To do: Retype the material in full, keeping every word the same.
□ □ □ □ □ □ □
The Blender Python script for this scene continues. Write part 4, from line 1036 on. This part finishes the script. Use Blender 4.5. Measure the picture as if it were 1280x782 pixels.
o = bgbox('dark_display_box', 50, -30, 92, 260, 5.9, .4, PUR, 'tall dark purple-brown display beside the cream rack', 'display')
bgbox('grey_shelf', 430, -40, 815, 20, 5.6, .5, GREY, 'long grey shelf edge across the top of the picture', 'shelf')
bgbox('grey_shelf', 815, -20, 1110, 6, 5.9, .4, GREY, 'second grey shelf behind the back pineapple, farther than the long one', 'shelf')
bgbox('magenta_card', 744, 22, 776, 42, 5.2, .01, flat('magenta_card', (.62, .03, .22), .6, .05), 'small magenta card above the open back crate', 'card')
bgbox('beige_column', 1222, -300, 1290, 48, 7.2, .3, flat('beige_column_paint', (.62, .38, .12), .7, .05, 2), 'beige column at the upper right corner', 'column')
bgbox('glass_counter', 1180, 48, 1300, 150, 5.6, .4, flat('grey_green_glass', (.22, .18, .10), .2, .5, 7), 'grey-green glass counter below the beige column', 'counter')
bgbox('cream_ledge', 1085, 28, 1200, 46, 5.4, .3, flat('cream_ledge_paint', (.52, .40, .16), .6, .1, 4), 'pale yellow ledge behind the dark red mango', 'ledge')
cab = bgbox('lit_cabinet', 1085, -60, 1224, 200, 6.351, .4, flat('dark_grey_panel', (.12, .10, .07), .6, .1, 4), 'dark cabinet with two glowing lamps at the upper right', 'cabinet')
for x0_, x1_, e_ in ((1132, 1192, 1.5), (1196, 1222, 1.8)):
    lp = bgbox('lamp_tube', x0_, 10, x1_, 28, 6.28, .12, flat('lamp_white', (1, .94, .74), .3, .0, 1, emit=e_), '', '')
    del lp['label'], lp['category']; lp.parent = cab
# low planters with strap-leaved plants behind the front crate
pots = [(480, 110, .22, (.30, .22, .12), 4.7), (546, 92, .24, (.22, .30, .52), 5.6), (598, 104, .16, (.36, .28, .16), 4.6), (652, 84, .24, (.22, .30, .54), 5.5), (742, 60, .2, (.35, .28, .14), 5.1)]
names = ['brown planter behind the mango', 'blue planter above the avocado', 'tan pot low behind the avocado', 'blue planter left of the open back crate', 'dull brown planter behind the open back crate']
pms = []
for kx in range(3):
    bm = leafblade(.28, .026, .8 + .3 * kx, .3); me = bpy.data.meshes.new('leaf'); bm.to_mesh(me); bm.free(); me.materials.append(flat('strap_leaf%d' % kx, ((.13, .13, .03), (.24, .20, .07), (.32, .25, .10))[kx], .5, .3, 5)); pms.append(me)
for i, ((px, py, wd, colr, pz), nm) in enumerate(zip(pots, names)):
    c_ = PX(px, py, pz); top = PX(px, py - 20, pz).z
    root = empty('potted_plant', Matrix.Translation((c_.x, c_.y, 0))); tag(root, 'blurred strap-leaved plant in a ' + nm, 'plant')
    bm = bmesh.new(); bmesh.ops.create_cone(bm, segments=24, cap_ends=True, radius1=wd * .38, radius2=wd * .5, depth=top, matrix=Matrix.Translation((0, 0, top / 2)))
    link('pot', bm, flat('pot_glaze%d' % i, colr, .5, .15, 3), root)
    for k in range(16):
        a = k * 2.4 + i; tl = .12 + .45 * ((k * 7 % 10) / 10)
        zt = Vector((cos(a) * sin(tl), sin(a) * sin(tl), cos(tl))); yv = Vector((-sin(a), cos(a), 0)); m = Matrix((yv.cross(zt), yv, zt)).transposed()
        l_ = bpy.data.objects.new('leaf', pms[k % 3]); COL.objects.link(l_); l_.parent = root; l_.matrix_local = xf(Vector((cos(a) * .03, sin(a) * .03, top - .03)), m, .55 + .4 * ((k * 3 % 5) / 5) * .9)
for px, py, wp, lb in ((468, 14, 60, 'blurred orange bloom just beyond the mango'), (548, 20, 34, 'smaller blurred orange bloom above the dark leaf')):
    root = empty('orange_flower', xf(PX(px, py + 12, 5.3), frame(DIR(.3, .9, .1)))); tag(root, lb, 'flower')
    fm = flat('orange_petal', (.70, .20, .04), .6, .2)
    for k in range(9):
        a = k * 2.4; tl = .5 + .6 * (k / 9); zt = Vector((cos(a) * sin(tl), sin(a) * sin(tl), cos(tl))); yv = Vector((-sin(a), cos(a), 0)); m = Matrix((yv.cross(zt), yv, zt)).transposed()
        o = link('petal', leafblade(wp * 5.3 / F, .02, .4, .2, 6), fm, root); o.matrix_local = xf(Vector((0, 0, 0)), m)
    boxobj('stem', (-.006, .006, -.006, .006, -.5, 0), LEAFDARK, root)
□ □ □ □ □ □ □
Solution to this exercise:
The Blender Python script for this scene continues. Write part 4, from line 1036 on. This part finishes the script. Use Blender 4.5. Measure the picture as if it were 1280x782 pixels.
o = bgbox('dark_display_box', 50, -30, 92, 260, 5.9, .4, PUR, 'tall dark purple-brown display beside the cream rack', 'display')
bgbox('grey_shelf', 430, -40, 815, 20, 5.6, .5, GREY, 'long grey shelf edge across the top of the picture', 'shelf')
bgbox('grey_shelf', 815, -20, 1110, 6, 5.9, .4, GREY, 'second grey shelf behind the back pineapple, farther than the long one', 'shelf')
bgbox('magenta_card', 744, 22, 776, 42, 5.2, .01, flat('magenta_card', (.62, .03, .22), .6, .05), 'small magenta card above the open back crate', 'card')
bgbox('beige_column', 1222, -300, 1290, 48, 7.2, .3, flat('beige_column_paint', (.62, .38, .12), .7, .05, 2), 'beige column at the upper right corner', 'column')
bgbox('glass_counter', 1180, 48, 1300, 150, 5.6, .4, flat('grey_green_glass', (.22, .18, .10), .2, .5, 7), 'grey-green glass counter below the beige column', 'counter')
bgbox('cream_ledge', 1085, 28, 1200, 46, 5.4, .3, flat('cream_ledge_paint', (.52, .40, .16), .6, .1, 4), 'pale yellow ledge behind the dark red mango', 'ledge')
cab = bgbox('lit_cabinet', 1085, -60, 1224, 200, 6.351, .4, flat('dark_grey_panel', (.12, .10, .07), .6, .1, 4), 'dark cabinet with two glowing lamps at the upper right', 'cabinet')
for x0_, x1_, e_ in ((1132, 1192, 1.5), (1196, 1222, 1.8)):
    lp = bgbox('lamp_tube', x0_, 10, x1_, 28, 6.28, .12, flat('lamp_white', (1, .94, .74), .3, .0, 1, emit=e_), '', '')
    del lp['label'], lp['category']; lp.parent = cab
# low planters with strap-leaved plants behind the front crate
pots = [(480, 110, .22, (.30, .22, .12), 4.7), (546, 92, .24, (.22, .30, .52), 5.6), (598, 104, .16, (.36, .28, .16), 4.6), (652, 84, .24, (.22, .30, .54), 5.5), (742, 60, .2, (.35, .28, .14), 5.1)]
names = ['brown planter behind the mango', 'blue planter above the avocado', 'tan pot low behind the avocado', 'blue planter left of the open back crate', 'dull brown planter behind the open back crate']
pms = []
for kx in range(3):
    bm = leafblade(.28, .026, .8 + .3 * kx, .3); me = bpy.data.meshes.new('leaf'); bm.to_mesh(me); bm.free(); me.materials.append(flat('strap_leaf%d' % kx, ((.13, .13, .03), (.24, .20, .07), (.32, .25, .10))[kx], .5, .3, 5)); pms.append(me)
for i, ((px, py, wd, colr, pz), nm) in enumerate(zip(pots, names)):
    c_ = PX(px, py, pz); top = PX(px, py - 20, pz).z
    root = empty('potted_plant', Matrix.Translation((c_.x, c_.y, 0))); tag(root, 'blurred strap-leaved plant in a ' + nm, 'plant')
    bm = bmesh.new(); bmesh.ops.create_cone(bm, segments=24, cap_ends=True, radius1=wd * .38, radius2=wd * .5, depth=top, matrix=Matrix.Translation((0, 0, top / 2)))
    link('pot', bm, flat('pot_glaze%d' % i, colr, .5, .15, 3), root)
    for k in range(16):
        a = k * 2.4 + i; tl = .12 + .45 * ((k * 7 % 10) / 10)
        zt = Vector((cos(a) * sin(tl), sin(a) * sin(tl), cos(tl))); yv = Vector((-sin(a), cos(a), 0)); m = Matrix((yv.cross(zt), yv, zt)).transposed()
        l_ = bpy.data.objects.new('leaf', pms[k % 3]); COL.objects.link(l_); l_.parent = root; l_.matrix_local = xf(Vector((cos(a) * .03, sin(a) * .03, top - .03)), m, .55 + .4 * ((k * 3 % 5) / 5) * .9)
for px, py, wp, lb in ((468, 14, 60, 'blurred orange bloom just beyond the mango'), (548, 20, 34, 'smaller blurred orange bloom above the dark leaf')):
    root = empty('orange_flower', xf(PX(px, py + 12, 5.3), frame(DIR(.3, .9, .1)))); tag(root, lb, 'flower')
    fm = flat('orange_petal', (.70, .20, .04), .6, .2)
    for k in range(9):
        a = k * 2.4; tl = .5 + .6 * (k / 9); zt = Vector((cos(a) * sin(tl), sin(a) * sin(tl), cos(tl))); yv = Vector((-sin(a), cos(a), 0)); m = Matrix((yv.cross(zt), yv, zt)).transposed()
        o = link('petal', leafblade(wp * 5.3 / F, .02, .4, .2, 6), fm, root); o.matrix_local = xf(Vector((0, 0, 0)), m)
    boxobj('stem', (-.006, .006, -.006, .006, -.5, 0), LEAFDARK, root)